Wednesday, October 30, 2013

the phenomenology of digital life part 359

"The idea of free time has been losing its meaning in the Internet era. We end up idling with the same computers we once used to be productive and make money, and the convergence has made it increasingly difficult to be genuinely non-productive....   the average daily person spent 100 minutes relaxing online, about a third of the five hours of free time most people have.... As our leisure time becomes less physically social, it becomes more focused on seeking and discovering, driven by an ironic sense of absence.....  The feeling of being enmeshed in an aura of perpetually unfulfilled possibility emanating from one’s laptop screen is quickly becoming one of the hallmarks of our time and place, chasing after random story threads and trivial curiosities that wipe one’s memory clean for a few minutes or hours. 
"Watching television and reading a few magazines a month were certainly commodified forms of leisure, but the Internet has multiplied these forms, turned them interactive, and charged them with an increasing pace that is both impossible to fully absorb, and yet painful to step away from for fear of missing out on something that cannot be genuinely experienced in retrospect...

"An increasingly large percentage of the content in these channels is an abstract form of productivity that has wormed its way into our leisure... These points of overlap where work and relaxation seem to become dopplegangers are not just signs of an increasing leisure culture, but affects of a society that has made work so pervasive it sometimes feels impossible to tell when one is and isn’t working.
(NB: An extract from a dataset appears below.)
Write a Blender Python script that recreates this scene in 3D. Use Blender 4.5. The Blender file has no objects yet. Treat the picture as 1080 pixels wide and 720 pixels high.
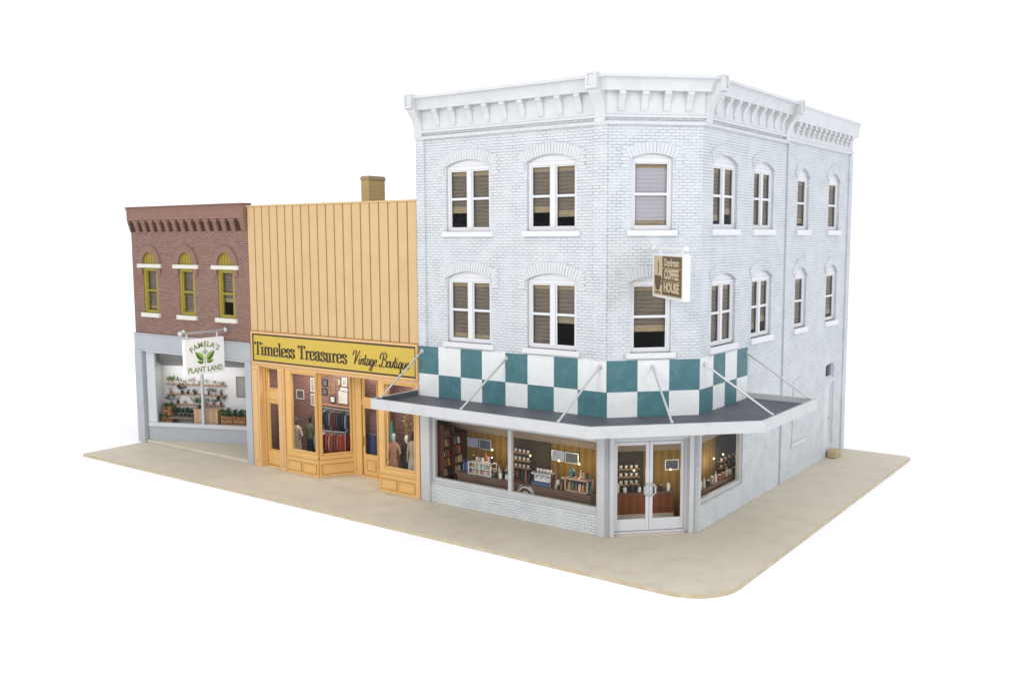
import bpy, bmesh, math, random
from mathutils import Vector, Matrix
random.seed(7)
S2 = 2 ** .5
scene = bpy.context.scene
COL = scene.collection

# ------------------------------------------------------------------ helpers
class Frame:
    """local axes on a facade: u along the wall, n outward, z up"""
    def __init__(s, o, U, N):
        s.o = Vector(o); s.U = Vector(U).normalized(); s.N = Vector(N).normalized()
    def P(s, u, n, z):
        return s.o + s.U * u + s.N * n + Vector((0, 0, z))
FRONT = Frame((0, 0, 0), (1, 0, 0), (0, -1, 0))
CHAM = Frame((0, 0, 0), (1, 1, 0), (1, -1, 0))
SIDE = Frame((2, 0, 0), (0, 1, 0), (1, 0, 0))
WORLD = Frame((0, 0, 0), (1, 0, 0), (0, 1, 0))
PLANT = Frame((-23.35, .12, 0), (.92117, .38917, 0), (.38917, -.92117, 0))
BAYB = Frame((-12.4, .04, 0), (.7, 1.21, 0), (1.21, -.7, 0))
DOORC = Frame((0, 1.2, 0), (1, 0, 0), (0, -1, 0))

class MB:
    def __init__(s): s.v = []; s.f = []; s.m = []
    def add(s, vs, fs, mi=0):
        b = len(s.v); s.v += [tuple(v) for v in vs]
        for f in fs: s.f.append([b + i for i in f]); s.m.append(mi)
        return s
    def fbox(s, fr, u0, u1, n0, n1, z0, z1, mi=0):
        if u1 < u0: u0, u1 = u1, u0
        if n1 < n0: n0, n1 = n1, n0
        vs = [fr.P(u, n, z) for z in (z0, z1) for u, n in ((u0, n0), (u1, n0), (u1, n1), (u0, n1))]
        return s.add(vs, [(0, 3, 2, 1), (4, 5, 6, 7), (0, 1, 5, 4), (1, 2, 6, 5), (2, 3, 7, 6), (3, 0, 4, 7)], mi)
    def box(s, x0, x1, y0, y1, z0, z1, mi=0): return s.fbox(WORLD, x0, x1, y0, y1, z0, z1, mi)
    def prism(s, pts0, pts1, mi=0, caps=True):
        n = len(pts0)
        fs = [(i, (i + 1) % n, n + (i + 1) % n, n + i) for i in range(n)]
        if caps: fs += [tuple(range(n))[::-1], tuple(range(n, 2 * n))]
        return s.add(list(pts0) + list(pts1), fs, mi)
    def fprism(s, fr, poly, n0, n1, mi=0):
        return s.prism([fr.P(u, n0, z) for u, z in poly], [fr.P(u, n1, z) for u, z in poly], mi)
    def fextr(s, fr, prof, u0, u1, m0=0, m1=0, mi=0):
        return s.prism([fr.P(u0 + m0 * n, n, z) for n, z in prof], [fr.P(u1 + m1 * n, n, z) for n, z in prof], mi)
    def tube(s, pts, r, seg=8, mi=0, r1=None, ell=None):
        pts = [Vector(p) for p in pts]; rings = []
        for i, p in enumerate(pts):
            d = (pts[min(i + 1, len(pts) - 1)] - pts[max(i - 1, 0)]).normalized()
            a = Vector((0, 0, 1)) if abs(d.z) < .9 else Vector((1, 0, 0))
            x = d.cross(a).normalized(); y = d.cross(x)
            rr = r if r1 is None else r + (r1 - r) * i / (len(pts) - 1)
            if isinstance(r, (list, tuple)): rr = r[i]
            rings.append([p + x * rr * math.cos(t * 2 * math.pi / seg) + y * rr * math.sin(t * 2 * math.pi / seg) for t in range(seg)])
        vs = [q for R in rings for q in R]; fs = []
        for i in range(len(pts) - 1):
            for t in range(seg):
                fs.append((i * seg + t, i * seg + (t + 1) % seg, (i + 1) * seg + (t + 1) % seg, (i + 1) * seg + t))
        fs += [tuple(range(seg))[::-1], tuple(range((len(pts) - 1) * seg, len(pts) * seg))]
        return s.add(vs, fs, mi)
    def loft(s, rings, mi=0):
        """rings: list of (centre, rx, ry) horizontal ellipses"""
        seg = 10; vs = []; fs = []
        for c, rx, ry in rings:
            vs += [Vector(c) + Vector((rx * math.cos(t * 2 * math.pi / seg), ry * math.sin(t * 2 * math.pi / seg), 0)) for t in range(seg)]
        for i in range(len(rings) - 1):
            for t in range(seg):
                fs.append((i * seg + t, i * seg + (t + 1) % seg, (i + 1) * seg + (t + 1) % seg, (i + 1) * seg + t))
        fs += [tuple(range(seg))[::-1], tuple(range((len(rings) - 1) * seg, len(rings) * seg))]
        return s.add(vs, fs, mi)
    def lathe(s, c, prof, mi=0):
        c = Vector(c); return s.loft([(c + Vector((0, 0, z)), max(r, .001), max(r, .001)) for r, z in prof], mi)
    def ball(s, c, r, mi=0, sz=1):
        return s.lathe(c, [(r * math.sin(a), -r * sz * math.cos(a)) for a in [math.pi * i / 8 for i in range(9)]], mi)
    def leaf(s, c, d, L, w, mi=0):
        """pointed leaf, two faces folded on the mid rib"""
        c = Vector(c); d = Vector(d).normalized()
        a = Vector((random.uniform(-1, 1), random.uniform(-1, 1), random.uniform(-1, 1)))
        x = d.cross(a).normalized() * w; up = d.cross(x).normalized() * w * .5
        m = c + d * L * .45; t = c + d * L
        return s.add([c, m + x + up, t, m - x + up, m], [(0, 1, 2, 4), (0, 4, 2, 3)], mi)
    def build(s, name, mats, parent=None, smooth=None, recalc=True):
        me = bpy.data.meshes.new(name); me.from_pydata(s.v, [], s.f); me.update()
        if recalc:
            bm = bmesh.new(); bm.from_mesh(me); bmesh.ops.recalc_face_normals(bm, faces=bm.faces); bm.to_mesh(me); bm.free()
        if not isinstance(mats, (list, tuple)): mats = [mats]
        for m in mats: me.materials.append(m)
        me.polygons.foreach_set('material_index', s.m)
        uv = me.uv_layers.new(name='UVMap')
        for p in me.polygons:                         # box-projected UVs in metres
            n = p.normal
            if abs(n.z) > .8: a, b = Vector((1, 0, 0)), Vector((0, 1, 0))
            else:
                a = Vector((0, 0, 1)).cross(n).normalized(); b = Vector((0, 0, 1))
            for li in p.loop_indices:
                co = me.vertices[me.loops[li].vertex_index].co
                uv.data[li].uv = (co.dot(a), co.dot(b))
        if smooth:
            me.shade_smooth(); me.set_sharp_from_angle(angle=math.radians(smooth))
        o = bpy.data.objects.new(name, me); COL.objects.link(o)
        if parent is not None: parent_to(o, parent)
        return o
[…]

Even when we’re not working our brains are looking for ways that we could be, in which light the Internet is what we have built for ourselves to drain that need."

Thomsen concedes that in the analogue era there was arguably just as much frittering away of time through purposeless idling (gawping at shit TV, daydreaming, doodling, puzzles, etc). But I think it was a different kind of vacancy, precisely because less purposive - pseudo-purposive, quasi-productive -- than the searching/liking/interacting/commenting/cut+pasting modes of web life.  A form of idling and squandering of time that was more conducive to creativity, in so far as in those voids, ideas would generate.  At very least it was genuinely relaxing, real down time.

See also: Mark Fisher's essay on time wars  and  that "strange kind of existential state, in which exhaustion bleeds into insomniac overstimulation (no matter how tired we are, there is still time for one more click) and enjoyment and anxiety co-exist (the urge to check emails, for instance, is both something we must do for work and a libidinal compulsion, a psychoanalytic drive that is never satisfied no matter how many messages we receive). The fact that the smart phone makes cyberspace available practically anywhere at anytime means that boredom (or at least the old style, ‘Fordist’ boredom) has effectively been eliminated from social life. Yet boredom, like death, posed existential challenges that are far more easily deferred in the always-on cyberspatial environment. Ultimately, communicative capitalism does not vanquish boredom so much as it “sublates” it, seeming to destroy it only to preserve it in a new synthesis.... We are bored even as we are fascinated, and the limitless distraction allows us to evade confronting death – even as death is closing in on us."